WHAT DO YOU WANT
There is also the first page of Trump’s notes, the one where Sondland sets up the context of Trump’s I WANT NOTHiNG.
Wtf is going on over there? Was he sitting in bed transcribing the testimony himself, by hand?
He read all that to the reporters on the lawn. He read it twice, shifting into a more scratchy shouty voice for his own part of the dialogue. When he read the “HE WAS NOT iN A GOOD MOOD” part he said as an aside that [shouting] “I’M ALWAYS IN A GOOD MOOD, I DON’T KNOW WHAT THAT IS.”
Even if you happen not to know how this particular Sondland is spelled (there are multiple spellings for the same or very similar spelling, though he should know), how the fuck does a person reach their SEVENTIES and still not know ‘Gordon’?
Why does any adult at all need notes for what is essentially “deny everything”??
Check out his e, i and g. None of them are capitalised unless starting a sentence, a name, or being used as the first person pronoun. And the g/G is a weird short version of the lower case.
It’s just… there it is, on display for the world. USA is led by a man who never learned to write complete sentences, struggles to read, needs a pre-written script for even the most basic statement. He appears to have skipped all of high school. It’s all laid out: America’s lasting shame in two photographs.
http://imgbox.com/Sy4CCPH3
High school? Kids are taught to write cursive in…what, second grade? Third? Pretty early.

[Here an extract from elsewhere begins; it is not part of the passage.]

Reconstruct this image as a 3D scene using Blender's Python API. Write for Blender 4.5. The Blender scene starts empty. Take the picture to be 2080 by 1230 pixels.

Or maybe not, any more, now that typing is almost always an option. I keep seeing people who have no idea how to hold a pen.
But Donnie was taught. He was taught but never learned.
Kids are no longer taught cursive; my students mostly don’t know it.
I learned in third grade in Maine. My siblings learned in fourth in Oklahoma. So it varied, yeah, but before high school.
Sigh.
People can survive without it, but…it’s a loss. The relationship is different. Pen and paper = a different relationship to the writing. It’s better to have both. (Cursive is faster, so it follows thought better than print does.)
I learned cursive in fourth grade, oh so many years ago. I hated learning it, in part because the teacher gave permission to use pen rather than pencil as a “reward” for getting an acceptable cursive penmanship grade. Left-handed me never got the grade, but the teacher eventually relented. I no longer use cursive for anything other than a signature. I rarely write by hand, anyway. I support the removal of cursive as a required curriculum element.
I find it is a bad problem that kids can’t read cursive. I have to write all my comments in printing, which takes longer, and is harder on my hands. Since I have arthritis in my hands, this is serious, because so many comments are needed on many papers. (This afternoon, I had to explain over and over and over what a simple phrase meant, because I have begun to realize I no longer share a common language with my students – except the ESL students, who do seem to have a reasonably decent grasp of English, even if they struggle with the syntax). It’s time for me to call in the ADA, and demand that I be allowed to write cursive because it is creating serious problems for me having to print.
I forget how I stumbled on this article from 2016, and I wasn’t able to read the source study, but the upshot is that the process of hand writing forces your brain to think about what you’re recording and you retain more information.
https://www.npr.org/2016/04/17/474525392/attention-students-put-your-laptops-away
Thinking more about it I’d wager heavily that if you are using a word processor that has auto-complete-suggestions it makes it even worse. Even more interesting is that at first they tested the students without letting them have time to review their notes, but even with time to review the hand writers still did better.
That’s interesting. I keep a spiral notebook always at hand when I’m reading offscreen…I’ve filled over 50 of them. I do it not to record but to…to work out a thought, I guess. Some recording, but mostly just stashing a thought suggested by the reading. It probably helps me retain more information for an hour or two, at any rate.
Re #7, “I find it is a bad problem that kids can’t read cursive.”
I agree, I just don’t think it’s necessary to learn to write it. I liken it to learning to read Fraktur, an old German font.